** begin Data extract **

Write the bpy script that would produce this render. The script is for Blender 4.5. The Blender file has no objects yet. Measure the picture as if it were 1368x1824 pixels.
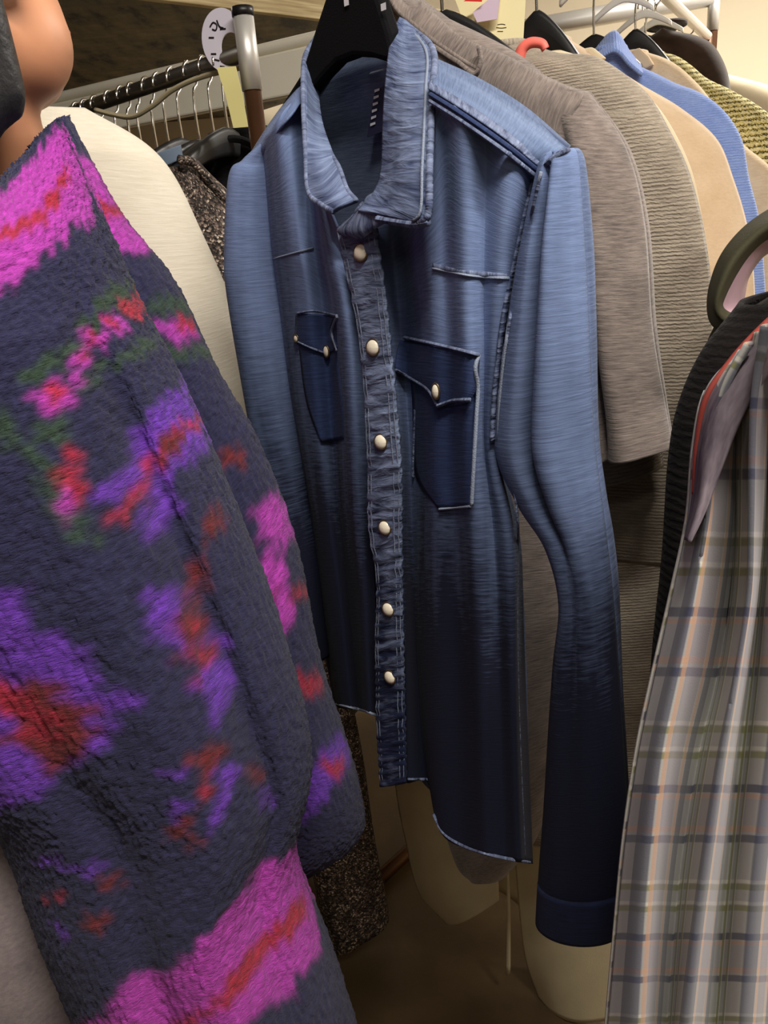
import bpy, bmesh, math, random
import numpy as np
from mathutils import Vector, Matrix
from mathutils.bvhtree import BVHTree

random.seed(7); rng = np.random.default_rng(7)
S = bpy.context.scene
COL = S.collection

# ------------------------------------------------------------------ camera
FPX, CX, CY = 1370.0, 684.0, 912.0
CAM = np.array([0.0, 0.0, 1.42])
PITCH, ROLL = math.radians(20), math.radians(5)
_f = np.array([0, math.cos(PITCH), -math.sin(PITCH)])
_r0 = np.array([1.0, 0, 0]); _u0 = np.array([0, math.sin(PITCH), math.cos(PITCH)])
_r = _r0*math.cos(ROLL) - _u0*math.sin(ROLL)
_u = _u0*math.cos(ROLL) + _r0*math.sin(ROLL)
cam_d = bpy.data.cameras.new('camera'); cam = bpy.data.objects.new('camera', cam_d); COL.objects.link(cam)
cam_d.sensor_fit = 'VERTICAL'; cam_d.sensor_height = 36; cam_d.lens = FPX/1824*36
cam_d.clip_start = 0.02
M = Matrix(((_r[0], _u[0], -_f[0], CAM[0]), (_r[1], _u[1], -_f[1], CAM[1]), (_r[2], _u[2], -_f[2], CAM[2]), (0, 0, 0, 1)))
cam.matrix_world = M
S.camera = cam
# ------------------------------------------------------------------ world, lights, exposure
W = bpy.data.worlds.new('world'); S.world = W; W.use_nodes = True
W.node_tree.nodes['Background'].inputs[0].default_value = (1, .95, .88, 1)
W.node_tree.nodes['Background'].inputs[1].default_value = 0.05
S.view_settings.view_transform = 'Standard'; S.view_settings.look = 'None'
S.view_settings.gamma = 1; S.view_settings.use_curve_mapping = False
S.view_settings.exposure = 0.35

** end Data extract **

--- Your objective ---
Identify each line holding the string "objects", and copy it out.

--- Solved exercise ---
Write the bpy script that would produce this render. The script is for Blender 4.5. The Blender file has no objects yet. Measure the picture as if it were 1368x1824 pixels.
cam_d = bpy.data.cameras.new('camera'); cam = bpy.data.objects.new('camera', cam_d); COL.objects.link(cam)